Abstract
Problem: Aspiring game developers frequently cite lack of time, money, skills, or industry connections as reasons not to start making games.
Approach: Tim Cain addresses each excuse directly, drawing on his own experience starting from nothing, and proposes two concrete starter projects that teach fundamental skills.
Findings: Every common excuse has a straightforward counter: free engines exist, free assets are abundant, 15 minutes a day adds up, and having a demo dramatically improves job prospects. Small, focused projects like a space combat game or an image filter app teach a surprising breadth of skills.
Key insight: The barrier to entry for game development has never been lower — the only real obstacle is choosing not to start.
1. The Common Excuses
Tim identifies several excuses he reads constantly in his comments:
1.1. "I don't have time"
The number one excuse. Tim's counter: you're watching his video right now. If you spent just 15 minutes a day working on something, you'd start seeing results. His videos will still be there when you come back — your project won't build itself.
1.2. "I don't have money"
This might have been valid 40 years ago. Today, Godot, Unreal, Unity, and GameSalad are all free. Almost any basic PC, Mac, or Linux machine can run them. The financial barrier to entry has never been smaller.
1.3. "I can't do it all"
You don't have to. There are massive amounts of free assets — models, code snippets, sound effects — available online, especially for learning projects. Tutorials routinely include starter assets. Just grab things and start assembling.
1.4. "Why bother? The industry is too hard to break into"
Tim has spoken about this repeatedly: having a demo changes everything. It gets you interviews. It gets people asking how you figured things out. Tim recalls hiring people specifically because they demonstrated the ability to solve problems independently — the kind of person who won't just sit and wait when stuck.
1.5. "It's easy for you because you're privileged"
Tim pushes back: don't compare yourself to him now — compare yourself to him when he started. In high school, he had to go to the library to figure out how the Atari worked. His computer teacher couldn't explain the machines, only point him to books and tech manuals. Before joining Interplay, he was a student tens of thousands of dollars in debt. He took a risk over a safer, better-paying job. He draws an analogy to his Fallout: New Vegas cameo — he wasn't comparing himself to the professional actors, he was just glad to stand next to them and not look stupid for a few minutes.
2. Starter Project 1: Space Combat Game
Tim walks through a small Unity space combat game he built during a bout of insomnia, explaining the cascade of skills it teaches:
- Project setup — Choosing 2D vs 3D, naming, folder structure, importing free models
- Player movement — Translating keyboard/mouse input into ship movement; deciding on inertia, auto-leveling after banking
- Skyboxes — Learning how to set up and navigate within a skybox; discovering that at infinite distance you can't perceive forward/backward motion
- Star particles — Adding small spheres for depth cues; learning ambient lighting, object pooling (repositioning stars ahead of the player rather than destroying/recreating)

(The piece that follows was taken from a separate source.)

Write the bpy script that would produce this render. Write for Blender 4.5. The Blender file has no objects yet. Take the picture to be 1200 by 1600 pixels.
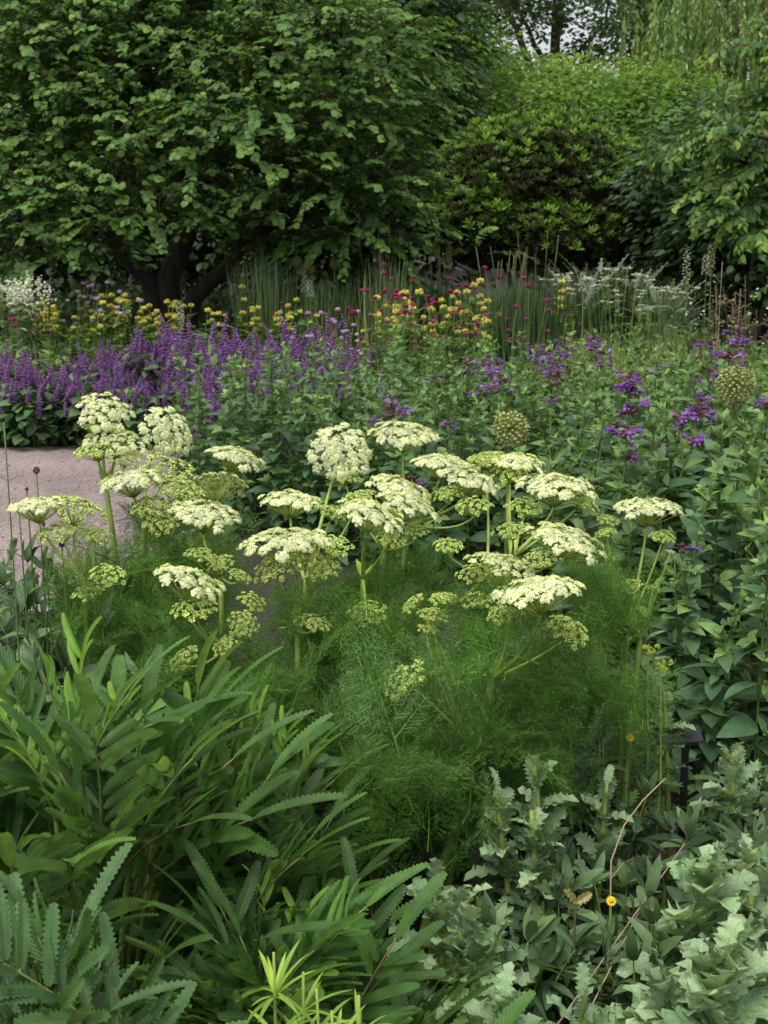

- Enemy AI — Reusing the player ship model; implementing basic state-driven AI in Unity's update loop
- Combat — Firing projectiles teaches object movement, collision detection, damage tracking, destruction states, and particle effects for explosions
Each feature naturally leads to the next, making it an excellent self-contained learning project.
3. Starter Project 2: Image Filter Program
When Tim taught himself C# in the early 2000s (already knowing C and C++), he built an image filtering application. This deceptively simple project taught him:
- File system operations — Loading and saving files, working with JPEG format
- UI development — Building a graphical interface in C#
- Convolution matrix filters — Applying kernels across image rows and columns to produce effects like sharpen, blur, emboss, and edge detection. Learn one, and you understand them all.
3.1. The C# vs C Performance Lesson
Building the same program in both languages taught Tim a lasting lesson about trade-offs:
- C# version: Took a few days to build (the language handles much of the heavy lifting). But applying a single convolution filter could take 30 seconds to a minute.
- C version: Took a few weeks to build. The same filter ran in under a second.
The farther you get from the hardware (C → C++ → C#), the slower things get. This is something you can read about endlessly, but you only truly feel it when you experience it firsthand.
4. The Bottom Line
Tim's message is simple and direct: the tools are free, the assets are free, the knowledge is free. You can work in 15-minute increments. Pick a small project — a space shooter, an image filter, anything — and start making things. Stop making excuses.